I don’t know why we seem to need authority figures to discover our own voices, our own teachings (mishna, some friends would say) that we are to offer the world. I don’t know when the moment was that I decided her voice and pathway was to be so significant for my own. I do know that authority is something that Cameron earned in her audacious and fully human offerings. She has walked the walk more than most teachers I have had. I do know that authority was something that I needed to give her were I ever to mature enough in my own self to begin to trust my voice, my gifts to offer the world. I will always be grateful to her, though I doubt I will ever meet her face to face. (She’s an introvert, after all, and struggles with public contact. Learned in the autobiography!) I am speechlessly grateful to have had my illusions broken open here too. But this has taught me that authorizing another can be risky, painful, even hurtful for the one(s) we authorize. Perhaps that is simply how it always is. Growth requires deep connection and then the pain of departure or recognition of frail humanity which is never ‘enough’ in sacred desire.
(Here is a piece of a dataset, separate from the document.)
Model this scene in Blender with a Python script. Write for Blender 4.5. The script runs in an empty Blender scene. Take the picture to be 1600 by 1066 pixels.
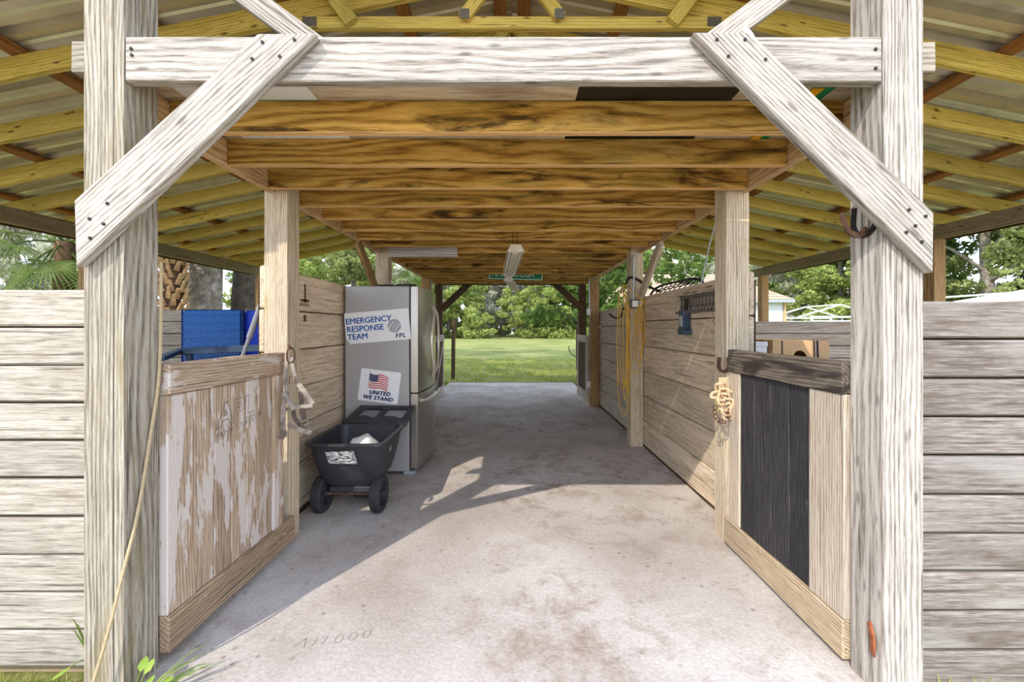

It seems to come down to the rather staid cliché that no one is ever an island, or each of us needs others—at least an other—if we are to learn most deeply who we are, what we have to offer. Only by the act of surrender to this other do we gain the life we are to live. And that’s the tricky thing…being wise about that “other” is such a crucial decision. Julia Cameron was a safe bet, and I recommend her to you as teacher, as companion for the path. But more importantly, I encourage you to consider what your pattern is of authorizing others whose voices you value, will listen to. It’s an intimate decision. It requires an act of risk, to trust. But it’s one of those choiceless choices. You will not grow in the ways that matter without it.